“A full-bodied portrait of generations of pain and how to overcome it.”

Some trauma is generational. When the pain runs deep and is never talked about, it transitions from parent to child, and sometimes even further. In Gabriela Pena’s deeply personal portrait of three generations of pain, co-directed with her partner Picho García, the trauma is inflicted by a brutal dictatorship and leaves its marks still half a century later. Cleverly structured around the renovation of a family home, with Where the Silence is Heard Pena and García create a portrait of love marred by history, and how seeking closure is a necessity to prevent perpetuating the hurt.
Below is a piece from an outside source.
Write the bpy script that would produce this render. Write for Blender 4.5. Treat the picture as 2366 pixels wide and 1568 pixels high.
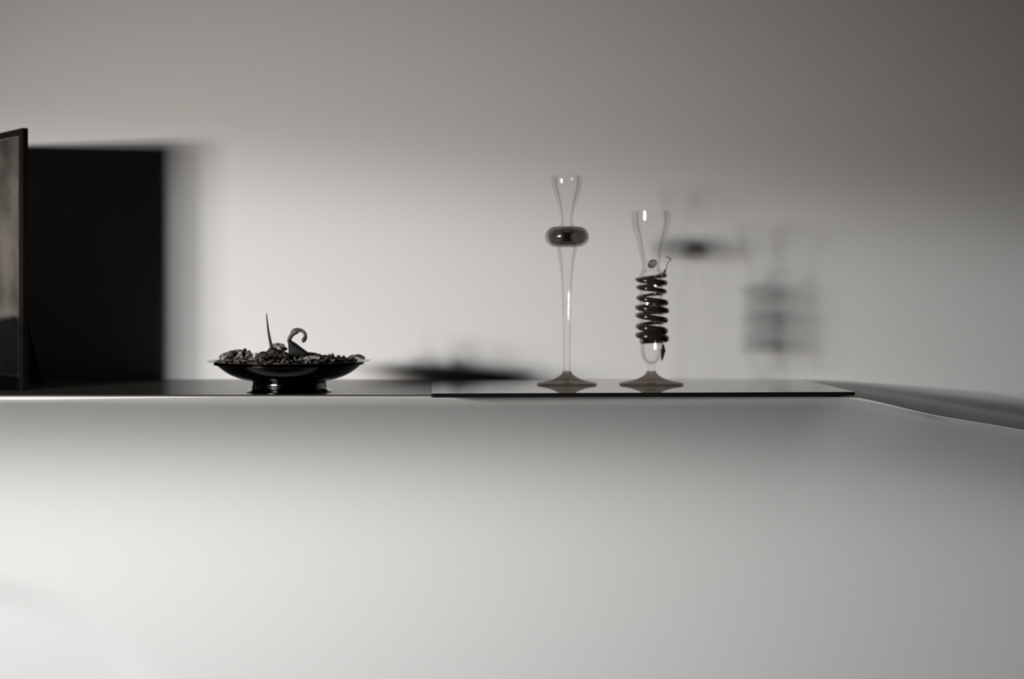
import bpy, bmesh, math, random
from mathutils import Vector, Matrix, noise

for o in list(bpy.data.objects):
    bpy.data.objects.remove(o, do_unlink=True)
scene = bpy.context.scene
COL = scene.collection
PI = math.pi

# ------------------------------------------------------------------ camera
# wall plane is y = 0, ledge top is z = 0, x runs to the right
CAM_D = 2.31            # camera to wall
CAM_H = 0.137           # eye height above the ledge
cam_data = bpy.data.cameras.new('camera')
cam = bpy.data.objects.new('camera', cam_data)
COL.objects.link(cam)
cam.location = (0, -CAM_D, CAM_H)
cam.rotation_euler = (math.radians(90), 0, 0)
cam_data.sensor_width = 36.0
cam_data.lens = 50.0
cam_data.shift_y = -103.0 / 2366.0        # horizon lies above the middle of the picture
cam_data.clip_start = 0.05
cam_data.dof.use_dof = True
cam_data.dof.focus_distance = 1.80
cam_data.dof.aperture_fstop = 2.6
scene.camera = cam

# ------------------------------------------------------------------ light
scene.view_settings.view_transform = 'Standard'
scene.view_settings.look = 'None'
scene.view_settings.gamma = 1.0
scene.view_settings.use_curve_mapping = False
scene.view_settings.exposure = 0.0

world = bpy.data.worlds.new('dim_room')
scene.world = world
world.use_nodes = True
bg = world.node_tree.nodes['Background']
bg.inputs[0].default_value = (1.0, 0.93, 0.86, 1)
bg.inputs[1].default_value = 0.003

LX, LY, LZ = -2.42, -2.70, 0.29
aim = Vector((-0.30, 0.0, 0.06))


def lamp(name, kind, loc, energy, color):
    d = bpy.data.lights.new(name, kind)
    d.energy = energy
    d.color = color
    o = bpy.data.objects.new(name, d)
    o.location = loc
    COL.objects.link(o)
    return o


# daylight from the panes of a small, wide window on the left (two by two panes)
key_dir = (aim - Vector((LX, LY, LZ))).normalized()
key_q = key_dir.to_track_quat('-Z', 'Y')
for i in (-1, 1):
    for j in (-1, 1):
        off = key_q @ Vector((i * 0.235, j * 0.050, 0))
        k = lamp('window_light', 'AREA', Vector((LX, LY, LZ)) + off, 1.0, (1.0, 0.94, 0.88))
        k.data.shape = 'RECTANGLE'
        k.data.size = 0.44
        k.data.spread = math.radians(39)
        k.data.size_y = 0.080
        k.rotation_euler = key_q.to_euler()
# added spots at the window light; their tilted cone leaves the upper wall dimmer
cut = Vector((-0.058, 0.0406, -1.0)).normalized().to_track_quat('-Z', 'Y')
for i in range(4):
    off = key_q @ Vector(((i - 1.5) * 0.22, 0, 0))
    sp = lamp('added_cone_light', 'SPOT', Vector((LX, LY, 0.39)) + Vector((off.x, off.y, -0.058 * off.x)), 82.0, (0.965, 1.0, 1.03))
    sp.data.spot_size = math.radians(180)
    sp.data.spot_blend = 0.035 if i % 2 else 0.30
    sp.data.shadow_soft_size = 0.09
    sp.rotation_euler = cut.to_euler()


# ------------------------------------------------------------------ helpers
def mat(name, color=(0.8, 0.8, 0.8), rough=0.5, metal=0.0, **kw):
    m = bpy.data.materials.new(name)
    m.use_nodes = True
    b = m.node_tree.nodes['Principled BSDF']
    b.inputs['Base Color'].default_value = (*color, 1)
    b.inputs['Roughness'].default_value = rough
    b.inputs['Metallic'].default_value = metal
    for k, v in kw.items():
        b.inputs[k].default_value = v
    return m


def noise_color(m, c1, c2, scale=30, detail=5, lo=0.35, hi=0.65, mapping=None):
    nt = m.node_tree
    b = nt.nodes['Principled BSDF']
    tc = nt.nodes.new('ShaderNodeTexCoord')
    n = nt.nodes.new('ShaderNodeTexNoise')
    n.inputs['Scale'].default_value = scale
    n.inputs['Detail'].default_value = detail
    r = nt.nodes.new('ShaderNodeValToRGB')
    r.color_ramp.elements[0].position = lo
    r.color_ramp.elements[1].position = hi
    r.color_ramp.elements[0].color = (*c1, 1)
    r.color_ramp.elements[1].color = (*c2, 1)
    src = tc.outputs['Object']
    if mapping:
        mp = nt.nodes.new('ShaderNodeMapping')
        mp.inputs['Scale'].default_value = mapping
        nt.links.new(src, mp.inputs['Vector'])
        src = mp.outputs['Vector']
    nt.links.new(src, n.inputs['Vector'])
    nt.links.new(n.outputs['Fac'], r.inputs['Fac'])
    nt.links.new(r.outputs['Color'], b.inputs['Base Color'])
    return n


def bump(m, scale, dist, strength=0.5, detail=4):
    nt = m.node_tree
    b = nt.nodes['Principled BSDF']
    tc = nt.nodes.new('ShaderNodeTexCoord')
    n = nt.nodes.new('ShaderNodeTexNoise')
    n.inputs['Scale'].default_value = scale
    n.inputs['Detail'].default_value = detail
    bp = nt.nodes.new('ShaderNodeBump')
    bp.inputs['Distance'].default_value = dist
    bp.inputs['Strength'].default_value = strength
    nt.links.new(tc.outputs['Object'], n.inputs['Vector'])
    nt.links.new(n.outputs['Fac'], bp.inputs['Height'])
    nt.links.new(bp.outputs['Normal'], b.inputs['Normal'])


def finish(name, bm, m, parent=None, smooth=True, loc=None, recalc=True):
    if recalc:
        bmesh.ops.recalc_face_normals(bm, faces=bm.faces)
    me = bpy.data.meshes.new(name)
    bm.to_mesh(me)
    bm.free()
    if smooth:
        for p in me.polygons:
            p.use_smooth = True
    mats = m if isinstance(m, (list, tuple)) else [m]
    for x in mats:
        me.materials.append(x)
    o = bpy.data.objects.new(name, me)
    COL.objects.link(o)
    if parent:
        o.parent = parent
    if loc:
        o.location = loc
    return o


def thing(name, label, cat, loc, rotz=0.0, group=None):
    o = bpy.data.objects.new(name, None)
    o.empty_display_size = 0.05
    COL.objects.link(o)
    o.location = loc
    o.rotation_euler = (0, 0, rotz)
    o['label'] = label
    o['category'] = cat
    if group:
        o['group'] = group
    return o


def tag(o, label, cat, group=None, kind=None):
    o['label'] = label
    o['category'] = cat
    if group:
        o['group'] = group
    if kind:
        o['kind'] = kind
    return o


def spline(pts, n):
    """Catmull-Rom through pts (tuples of any length), n samples per span."""
    out = []
    P = [pts[0]] + list(pts) + [pts[-1]]
    for i in range(1, len(P) - 2):
        for k in range(n):
            t = k / n
            out.append(tuple(
                0.5 * ((2 * b) + (-a + c) * t + (2 * a - 5 * b + 4 * c - d) * t * t + (-a + 3 * b - 3 * c + d) * t ** 3)
                for a, b, c, d in zip(P[i - 1], P[i], P[i + 1], P[i + 2])))
    out.append(tuple(pts[-1]))
    return out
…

In the mid-70s a family is forced to go into exile, fleeing Chile’s coastal city of Valparaíso to escape the long arm of Augusto Pinochet’s oppressive regime. A couple and their two young daughters settle halfway across the world, in Barcelona. But the damage has already been done. The father, a teacher and a communist, has survived a stint in Tres Álamos, the last prison camp for political prisoners of the dictatorship, but he doesn’t really talk about it. Nobody talks about it. “People had the will of not wanting to believe,” his wife recalls. One of their daughters, Andreita, has never returned to Chile, to that house on Templeman Street that now stands abandoned and in a dire state. But now her own daughter, Gabriela, goes back to Valparaíso, to clean up the old house and peel the wallpaper of her family’s history so she can finally find peace with the difficult relationship with her mother.
In conjunction with restoring her family home, Pena begins to interview her grandparents, who have returned to the city they had to flee in the dead of night five decades prior. Slowly but surely she pries loose the things that have been unspoken in the family for so many years, instigated by finding the unfinished memoirs of the two octogenarians in the dilapidated home. Stories of torture, of armed resistance, and of the camp. Pena is just in time, as her grandfather’s health is deteriorating. What she learns helps in figuring out her relationship with her mother, a woman whose life was dictated by the horrors that befell the family, which shaped her way of getting through life and her connection to Gabriela. It left a mark on Andreita, who laments, “Why haven’t I been able to be happy?“
García arrives at some point to help his partner fix up the house and forms an anchor for both Pena and the film. They mix interview-style conversations with old home videos and frequent resting points, in the form of well-composed still shots, to balance the intense drama that unfolds over the 90-minute runtime and not let the horrors of the past overwhelm the viewer. There are plenty of loving moments, and the old couple is delightfully endearing in their 60-plus years of devotion to each other. Flurries of cinematic poetry in the form of a flashlight illuminating dark stairways or the reflection of sunlight on the old wallpaper evoke a sense of ghosts still haunting the house, and water dripping from a hole in the roof is artfully turned into a metaphor of a tragic demise. This makes Where the Silence is Heard a film in which there is something to discover for everybody, from those interested in the human condition to people invested in Chile’s fraught history, and from cinephiles to those moved by a personal story of family drama. A hopeful and poignant ending, when the fourth generation presents itself, caps a full-bodied portrait of generations of pain and how to overcome it.